[PROBLEM STATEMENT]
Extract the first line of the entries below and every line after it up to the one containing "pavement('right_pavement', 1)", both kept. Pictures are excluded.

[GIVEN DATA]
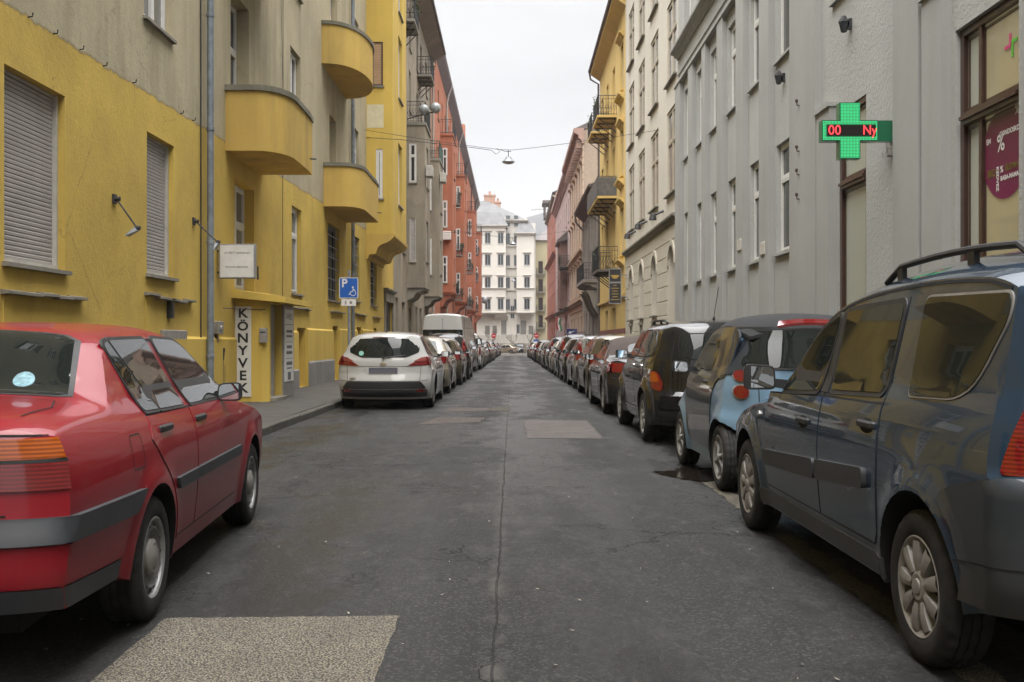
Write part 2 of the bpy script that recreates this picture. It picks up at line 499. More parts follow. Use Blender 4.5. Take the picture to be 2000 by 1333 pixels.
def pavement(name, side):
    """raised pavement with its kerb stones"""
    mb = MB()
    x_out = side * 5.45
    if side < 0:
        pts = [(-30, -3.92), (10.2, -3.92), (11.2, KERB_L - 0.14), (118, KERB_L - 0.14)]
    else:
        pts = [(-30, KERB_R + 0.14), (118, KERB_R + 0.14)]
    vs = []; fs = []
    ys = sorted(set([p[0] for p in pts] + [y for y in range(-30, 118, 3)]))
    for y in ys:
        for a, b in zip(pts, pts[1:]):
            if a[0] <= y <= b[0]: xk = a[1] + (b[1] - a[1]) * (y - a[0]) / (b[0] - a[0])
        vs += [(xk, y, gz(y) + 0.118), (xk + side * 0.9, y, gz(y) + 0.135), (x_out, y, gz(y) + 0.14), (xk, y, gz(y) - 0.2)]
    for i in range(len(ys) - 1):
        a = i * 4
        for k in range(2): fs.append((a + k, a + k + 1, a + k + 5, a + k + 4))
        fs.append((a + 3, a, a + 4, a + 7))
    mb.add(vs, fs, 0, True)
    p = tag(mb.build(name, M['pave']), kind='structure')
    # kerb stones, each a little out of line
    meshes = []
    rnd = random.Random(5)
    for k in range(5):
        kb = MB(); kb.bbox(0, 0.14, 0.004, 0.992, -0.15, 0.122, 0.016)
        me = kb.mesh('kerb_stone', M['kerb'])
        for v in me.vertices:
            if v.co.z > 0: v.co.z += rnd.uniform(-0.006, 0.006); v.co.x += rnd.uniform(-0.004, 0.008) * (1 if v.co.x < 0.07 else 0)
        meshes.append(me)
    y = -6.0
    while y < 70:
        if side < 0:
            if 9.9 < y < 11.4:
                y += 1.0; continue
            x = -3.92 if y < 10 else KERB_L - 0.14
        else: x = KERB_R
        o = link('kerb_stone', rnd.choice(meshes), p, (x + rnd.uniform(-.006, .006), y, gz(y) + rnd.uniform(-.006, .004)))
        o.rotation_euler = (0, 0, R(rnd.uniform(-.25, .25)))
        y += 1.0
    if side < 0:
        a = math.atan2(-(KERB_L + 3.92 - .14), 1.4)
        link('kerb_stone', meshes[0], p, (-3.92, 10.0, 0), a).scale = (1, 1.44, 1)
    return p
pavement('left_pavement', -1)
pavement('right_pavement', 1)

def sheet(name, poly, mat, dz=0.004, rough=0.02, seed=1):
    """flat painted or patched area with a ragged edge"""
    rnd = random.Random(seed)
    pts = []
    n = len(poly)
    for i in range(n):
        a, b = Vector(poly[i]), Vector(poly[(i + 1) % n])
        k = max(2, int((b - a).length / 0.06))
        d = (b - a).normalized(); q = Vector((-d.y, d.x))
        for j in range(k):
            p = a + (b - a) * j / k + q * rnd.uniform(-rough, rough)
            pts.append((p.x, p.y))
    mb = MB()
    mb.add([(x, y, gz(y) + dz) for x, y in pts], [tuple(range(len(pts)))])
    return tag(mb.build(name, mat), kind='structure')
sheet('crossing_stripe', [(-1.62, 4.66), (-0.53, 4.70), (-0.51, 2.2), (-1.58, 2.2)], M['chips'], rough=0.006)
sheet('worn_marking', [(-1.32, 18.2), (-0.42, 18.5), (-0.40, 19.3), (-1.2, 19.4)], M['chips_worn'], seed=2)
sheet('pale_marking', [(-0.40, 18.4), (-0.04, 18.4), (-0.04, 19.5), (-0.38, 19.5)], M['chips_line'], seed=3, dz=0.008)
sheet('worn_marking', [(-1.5, 15.4), (-0.52, 15.9), (-0.45, 16.9), (-1.25, 16.9)], M['chips_worn'], seed=4)
sheet('asphalt_repair', [(0.20, 13.3), (1.22, 13.2), (1.22, 16.2), (0.18, 16.4)], M['repair'], seed=5)
sheet('parking_line', [(1.74, 2.0), (1.88, 2.0), (1.90, 9.3), (1.76, 9.35)], M['chips_line'], seed=7, rough=0.02)
t = NT('puddle_water'); t.set(Base_Color=(0.016, 0.012, 0.009), Roughness=0.03, IOR=1.33)
t.bump(t.noise(9, 2, 0.5), 0.05, 0.01)
sheet('puddle', [(1.38, 9.85), (1.62, 9.95), (1.72, 10.2), (2.1, 10.1), (2.15, 9.4), (1.78, 9.15), (1.66, 9.22)], t.mat, dz=0.008, rough=0.03, seed=8)
rnd = random.Random(3)
mb = MB()
for k in range(170):                                                 # leaves, butts and chips of grit on the road
    x = rnd.uniform(-3.3, 1.7); y = 3.6 + 14 * rnd.random() ** 1.8; s = rnd.uniform(0.004, 0.014); a = rnd.uniform(0, 6.28)
    ca, sa = math.cos(a) * s, math.sin(a) * s
    mb.add([(x - ca, y - sa, .006), (x + sa * .5, y - ca * .5, .008), (x + ca, y + sa, .012), (x - sa * .5, y + ca * .5, .007)], [(0, 1, 2, 3)])
tag(mb.build('road_litter', plain('litter', (0.30, 0.27, 0.22), 0.8, var=0.6, scale=1.3)), kind='stuff')

# wooded hill far behind the end of the street
mb = MB(); vs = []; fs = []
NX, NY = 40, 12
from mathutils import noise as mnoise
for j in range(NY + 1):
    for i in range(NX + 1):
        x = -420 + 900 * i / NX; y = 620 + 500 * j / NY
        e = math.exp(-((x - 70) / 200) ** 2) * math.sin(math.pi * j / NY * 0.9)
        vs.append((x, y, -1.5 + 122 * e + (8 * mnoise.noise(Vector((x * .02, y * .02, 3))) if e > .03 else 0)))
for j in range(NY):
    for i in range(NX):
        a = j * (NX + 1) + i
        fs.append((a, a + 1, a + NX + 2, a + NX + 1))
mb.add(vs, fs, 0, True)
t = NT('winter_wood'); n1 = t.noise(0.12, 6, 0.75)
t.set(Base_Color=t.mix(t.rng(n1, 0.35, 0.65), (0.018, 0.018, 0.02), (0.045, 0.043, 0.043)), Roughness=0.95)
tag(mb.build('hill', t.mat), kind='structure')
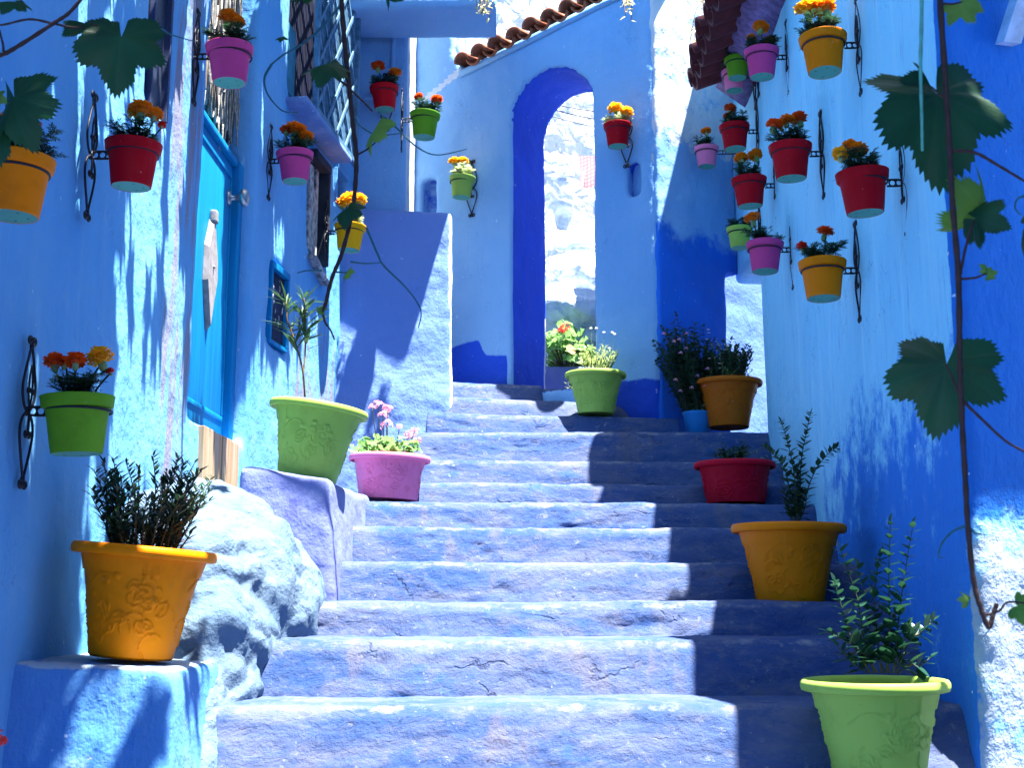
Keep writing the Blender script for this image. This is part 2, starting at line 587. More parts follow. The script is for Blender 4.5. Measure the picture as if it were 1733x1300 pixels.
def simple(name, col, rough=0.6, var=0.35, scale=12.0, metal=0.0, spec=0.3, bump=0.2, bscale=60.0):
    g = G(name)
    p = g.pos()
    n = g.noise(p, scale, 5, 0.6)
    c = g.mix(g.ramp(n, 0.35, 0.7), col, tuple(x * (1 - var) for x in col))
    nm = g.bump(g.noise(p, bscale, 4, 0.6), bump, 0.004)
    return g.done(g.bsdf(c, rough, nm, spec, metal))

def leaf_mat(name, a, b, trans=0.3, tcol=None, scale=14.0, rough=0.55):
    g = G(name)
    p = g.pos()
    oi = g.n('ObjectInfo')
    n = g.noise(p, scale, 3, 0.5)
    c = g.mix(g.ramp(n, 0.3, 0.7), a, b)
    at = g.n('Attribute', attribute_name='vein')
    c = g.mix(g.math('MULTIPLY', at.outputs['Fac'], 0.18), c, tuple(min(1, x * 1.8 + 0.02) for x in b))
    nm = g.bump(g.noise(p, 90.0, 3, 0.5), 0.25, 0.003)
    bs = g.bsdf(c, rough, nm, 0.25)
    tr = g.n('BsdfTranslucent')
    g.set(tr.inputs['Color'], tcol or tuple(min(1, x * 2.2) for x in b))
    ms = g.n('MixShader')
    ms.inputs[0].default_value = trans
    g.t.links.new(bs, ms.inputs[1]); g.t.links.new(tr.outputs[0], ms.inputs[2])
    return g.done(ms.outputs[0])

M = {}
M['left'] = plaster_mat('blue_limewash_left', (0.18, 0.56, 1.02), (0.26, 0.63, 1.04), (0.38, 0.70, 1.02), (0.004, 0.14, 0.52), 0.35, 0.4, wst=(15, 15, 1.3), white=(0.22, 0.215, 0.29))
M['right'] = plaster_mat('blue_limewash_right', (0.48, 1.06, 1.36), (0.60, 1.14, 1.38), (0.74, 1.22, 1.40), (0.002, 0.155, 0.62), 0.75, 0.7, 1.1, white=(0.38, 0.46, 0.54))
M['arch'] = plaster_mat('blue_limewash_arch', (0.34, 0.68, 1.12), (0.43, 0.76, 1.15), (0.48, 0.82, 1.16), (0.001, 0.055, 0.58), 0.22, 0.35, 0.5, pale=0.15)
M['corner'] = plaster_mat('limewash_corner', (0.34, 0.68, 1.12), (0.43, 0.76, 1.15), (0.48, 0.82, 1.16), (0.004, 0.15, 0.72), 0.22, 0.35, 0.5, pale=0.15)
M['buttress'] = plaster_mat('blue_limewash_buttress', (0.23, 0.41, 0.90), (0.29, 0.46, 0.94), (0.36, 0.51, 0.95), (0.02, 0.10, 0.55), 0.25, 0.4, 0.7)
M['ledge'] = plaster_mat('violet_limewash_ledge', (0.22, 0.26, 0.66), (0.30, 0.36, 0.72), (0.40, 0.48, 0.76), (0.04, 0.04, 0.45), 0.3, 0.5, 0.7)
M['plinth'] = plaster_mat('blue_limewash_plinth', (0.13, 0.41, 0.90), (0.21, 0.50, 0.94), (0.38, 0.62, 0.96), (0.008, 0.14, 0.55), 0.2, 0.5, 0.8, pale=0.6, white=(0.34, 0.42, 0.50))
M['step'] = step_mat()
M['rock'] = white_rock_mat()
M['pale_rock'] = white_rock_mat('pale_blue_limewashed_rock', (0.19, 0.27, 0.37), 0.30)
M['whitewall'] = plaster_mat('white_limewash', (0.82, 0.85, 0.88), (0.74, 0.80, 0.88), (0.88, 0.89, 0.90), (0.25, 0.40, 0.80), 0.3, 0.5, 1.0, blot=(0.45, 0.55, 0.75))
M['ground'] = simple('dusty_ground', (0.22, 0.24, 0.34), 0.9)
M['iron'] = simple('black_wrought_iron', (0.008, 0.010, 0.022), 0.5, 0.4, 30.0, 0.2, 0.4, 0.3, 200)
M['soil'] = simple('dark_potting_soil', (0.025, 0.018, 0.014), 0.95, 0.5, 60.0, bump=0.8, bscale=150)
M['mint'] = plastic('pale_mint_plastic', (0.11, 0.36, 0.27), 0.5, 0.3, 0.0)
M['hole'] = simple('dark_hole', (0.01, 0.03, 0.03), 0.9)
for nm, c in dict(orange=(0.78, 0.20, 0.001), brown=(0.56, 0.12, 0.006), amber=(0.94, 0.245, 0.001), red=(0.46, 0.002, 0.010), pink=(0.62, 0.06, 0.22),
                  rose=(0.86, 0.20, 0.36), green=(0.13, 0.33, 0.015), lime=(0.34, 0.52, 0.085), yellow=(0.92, 0.44, 0.004), crimson=(0.52, 0.003, 0.020)).items():
    M[nm] = plastic(nm + '_plastic', c)
M['tile'] = simple('terracotta_tile', (0.36, 0.12, 0.06), 0.75, 0.4, 16.0)
M['tile_dark'] = simple('dark_red_tile', (0.10, 0.012, 0.016), 0.7, 0.4, 16.0)
M['wood'] = simple('weathered_wood', (0.42, 0.30, 0.20), 0.8)
M['cable'] = simple('grey_cable', (0.12, 0.13, 0.15), 0.7)
M['leaf_vine'] = leaf_mat('vine_leaf_green', (0.004, 0.028, 0.014), (0.008, 0.050, 0.018), 0.22, (0.03, 0.16, 0.04))
M['leaf_vine_pale'] = leaf_mat('young_vine_leaf_green', (0.05, 0.16, 0.03), (0.12, 0.22, 0.04), 0.4, (0.25, 0.4, 0.05))
M['vine_bark'] = simple('brown_vine_bark', (0.045, 0.022, 0.020), 0.8, 0.4, 60, bump=0.5, bscale=140)
M['vine_green'] = simple('green_vine_shoot', (0.10, 0.34, 0.26), 0.6, 0.3, 40)
M['vine_tendril'] = simple('blue_green_tendril', (0.02, 0.11, 0.14), 0.6, 0.3, 40)
M['fol_dark'] = leaf_mat('dark_marigold_green', (0.012, 0.035, 0.022), (0.03, 0.075, 0.03), 0.15)
M['fol_pale'] = leaf_mat('pale_marigold_green', (0.14, 0.26, 0.08), (0.40, 0.48, 0.24), 0.25)
M['fol_olive'] = leaf_mat('olive_shrub_green', (0.008, 0.028, 0.018), (0.022, 0.060, 0.028), 0.08, rough=0.35)
M['fol_oleander'] = leaf_mat('oleander_green', (0.012, 0.045, 0.02), (0.04, 0.09, 0.03), 0.15)
M['fol_geranium'] = leaf_mat('geranium_green', (0.06, 0.20, 0.05), (0.20, 0.36, 0.12), 0.25)
M['fol_herb'] = leaf_mat('fine_herb_green', (0.10, 0.24, 0.05), (0.30, 0.38, 0.12), 0.3)
M['fol_box'] = leaf_mat('round_leaf_green', (0.008, 0.04, 0.03), (0.02, 0.075, 0.035), 0.12, rough=0.35)
M['fol_bush'] = leaf_mat('dusky_bush_green', (0.015, 0.05, 0.03), (0.035, 0.09, 0.04), 0.15)
M['stem'] = simple('plant_stem', (0.07, 0.075, 0.035), 0.7, 0.3, 40)
M['twig'] = simple('dry_twig', (0.16, 0.10, 0.06), 0.8, 0.3, 40)
M['straw'] = leaf_mat('dry_straw', (0.55, 0.42, 0.12), (0.70, 0.58, 0.25), 0.3)
def petal(name, a, b):
    return leaf_mat(name, a, b, 0.25, tuple(min(1, x * 1.2) for x in b), 40.0, 0.6)
M['mg_orange'] = petal('marigold_orange', (0.82, 0.17, 0.005), (0.95, 0.30, 0.01))
M['mg_red'] = petal('marigold_red_orange', (0.62, 0.045, 0.006), (0.85, 0.13, 0.01))
M['mg_yellow'] = petal('marigold_golden', (0.90, 0.36, 0.01), (0.98, 0.52, 0.02))
M['mg_scarlet'] = petal('marigold_scarlet', (0.60, 0.015, 0.012), (0.78, 0.05, 0.02))
M['pt_pink'] = petal('geranium_pink', (0.86, 0.30, 0.45), (0.95, 0.50, 0.60))
M['pt_red'] = petal('geranium_red', (0.75, 0.03, 0.03), (0.85, 0.08, 0.06))
M['pt_white'] = petal('white_petal', (0.80, 0.76, 0.70), (0.90, 0.86, 0.80))
M['pt_magenta'] = petal('magenta_petal', (0.60, 0.05, 0.25), (0.75, 0.12, 0.35))

# ================================================================== LARGE STRUCTURE
def sheet(name, x0, x1, y0, y1, z, mat):
    me = mesh(name, [(x0, y0, z), (x1, y0, z), (x1, y1, z), (x0, y1, z)], [(0, 1, 2, 3)], mat)
    return link(name, me)
tag(sheet('ground', -300, 300, -300, 300, -1.25, M['ground']), 'dusty ground far below the stair', kind='structure')

# ---- the stair: every step is a block of its own
stair = empty('staircase', (0, 3.0, -0.6))
tag(stair, 'worn blue painted stone steps climbing between the house walls', 'staircase', kind='structure')
STEPS = [  # front D, top z, left X, right X, tilt (left end higher)
    (2.30, -0.98, -1.45, 1.60, 0), (2.76, -0.74, -1.40, 1.55, 0), (3.18, -0.53, -1.30, 1.50, 0), (3.60, -0.300, -1.05, 1.50, 0),
    (4.00, -0.128, -1.00, 1.45, 0.0), (4.38, -0.012, -0.95, 1.45, 0.0), (4.76, 0.147, -0.90, 1.46, 0.004), (5.14, 0.302, -0.85, 1.48, 0.004),
    (5.52, 0.432, -1.00, 1.50, 0.01), (5.90, 0.562, -0.60, 1.52, 0.004), (6.28, 0.712, -0.60, 1.54, 0.01), (6.66, 0.915, -0.60, 2.60, 0.0),
    (7.02, 1.060, -0.50, 0.98, 0.02), (7.34, 1.205, -0.50, 0.90, 0.03), (7.62, 1.345, -0.60, 0.20, 0.03)]
for k, (D, z, xl, xr, tl) in enumerate(STEPS):
    nxt = STEPS[k + 1][0] if k + 1 < len(STEPS) else D + 0.5
    dep = (2.6 if k == 11 else nxt - D + 0.10)
    mb = MB()
    zb = z - 0.42
    prof = [(D - 0.215, zb), (D - 0.032, z - 0.026), (D + 0.000, z), (D + dep, z + 0.006), (D + dep, zb)]
    n = len(prof)
    V = [(xl, y, zz) for y, zz in prof] + [(xr, y, zz) for y, zz in prof]
    F = [tuple(range(n)), tuple(reversed(range(n, 2 * n)))] + [((j + 1) % n, j, n + j, n + (j + 1) % n) for j in range(n)]
    mb.add(V, F)
    def sh(co, no, tl=tl, k=k):
        c = co.copy()
        c[:, 2] += tl * np.clip((0.3 - c[:, 0]) / 0.8, -1, 1)
        c[:, 2] += 0.012 * fbm(co, 1.1, 2, 40 + k, stretch=(1, 0.2, 0.2))
        c[:, 1] += 0.028 * fbm(co, 1.6, 2, 60 + k, stretch=(1, 0.2, 0.3))
        front = np.clip(-no[:, 1], 0, 1)
        pits = fbm(co, 7.0, 4, 80 + k, 0.6, (0.55, 1, 1.7))
        c[:, 1] += front * (0.016 * np.clip(pits - 0.2, 0, 1) * 2.2 + 0.010 * np.abs(fbm(co, 5.0, 4, 90 + k, 0.6, (0.5, 1, 2.2))))
        return c
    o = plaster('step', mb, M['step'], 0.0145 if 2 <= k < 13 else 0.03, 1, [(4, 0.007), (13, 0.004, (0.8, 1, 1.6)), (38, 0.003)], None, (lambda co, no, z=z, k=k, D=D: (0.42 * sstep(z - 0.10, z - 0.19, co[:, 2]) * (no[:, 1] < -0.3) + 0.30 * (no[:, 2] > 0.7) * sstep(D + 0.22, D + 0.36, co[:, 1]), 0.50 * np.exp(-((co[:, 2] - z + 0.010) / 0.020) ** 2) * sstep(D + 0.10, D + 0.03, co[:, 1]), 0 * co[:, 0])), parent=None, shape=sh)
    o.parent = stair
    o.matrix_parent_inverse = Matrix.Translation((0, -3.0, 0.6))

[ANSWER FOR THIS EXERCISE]
Write part 2 of the bpy script that recreates this picture. It picks up at line 499. More parts follow. Use Blender 4.5. Take the picture to be 2000 by 1333 pixels.
def pavement(name, side):
    """raised pavement with its kerb stones"""
    mb = MB()
    x_out = side * 5.45
    if side < 0:
        pts = [(-30, -3.92), (10.2, -3.92), (11.2, KERB_L - 0.14), (118, KERB_L - 0.14)]
    else:
        pts = [(-30, KERB_R + 0.14), (118, KERB_R + 0.14)]
    vs = []; fs = []
    ys = sorted(set([p[0] for p in pts] + [y for y in range(-30, 118, 3)]))
    for y in ys:
        for a, b in zip(pts, pts[1:]):
            if a[0] <= y <= b[0]: xk = a[1] + (b[1] - a[1]) * (y - a[0]) / (b[0] - a[0])
        vs += [(xk, y, gz(y) + 0.118), (xk + side * 0.9, y, gz(y) + 0.135), (x_out, y, gz(y) + 0.14), (xk, y, gz(y) - 0.2)]
    for i in range(len(ys) - 1):
        a = i * 4
        for k in range(2): fs.append((a + k, a + k + 1, a + k + 5, a + k + 4))
        fs.append((a + 3, a, a + 4, a + 7))
    mb.add(vs, fs, 0, True)
    p = tag(mb.build(name, M['pave']), kind='structure')
    # kerb stones, each a little out of line
    meshes = []
    rnd = random.Random(5)
    for k in range(5):
        kb = MB(); kb.bbox(0, 0.14, 0.004, 0.992, -0.15, 0.122, 0.016)
        me = kb.mesh('kerb_stone', M['kerb'])
        for v in me.vertices:
            if v.co.z > 0: v.co.z += rnd.uniform(-0.006, 0.006); v.co.x += rnd.uniform(-0.004, 0.008) * (1 if v.co.x < 0.07 else 0)
        meshes.append(me)
    y = -6.0
    while y < 70:
        if side < 0:
            if 9.9 < y < 11.4:
                y += 1.0; continue
            x = -3.92 if y < 10 else KERB_L - 0.14
        else: x = KERB_R
        o = link('kerb_stone', rnd.choice(meshes), p, (x + rnd.uniform(-.006, .006), y, gz(y) + rnd.uniform(-.006, .004)))
        o.rotation_euler = (0, 0, R(rnd.uniform(-.25, .25)))
        y += 1.0
    if side < 0:
        a = math.atan2(-(KERB_L + 3.92 - .14), 1.4)
        link('kerb_stone', meshes[0], p, (-3.92, 10.0, 0), a).scale = (1, 1.44, 1)
    return p
pavement('left_pavement', -1)
pavement('right_pavement', 1)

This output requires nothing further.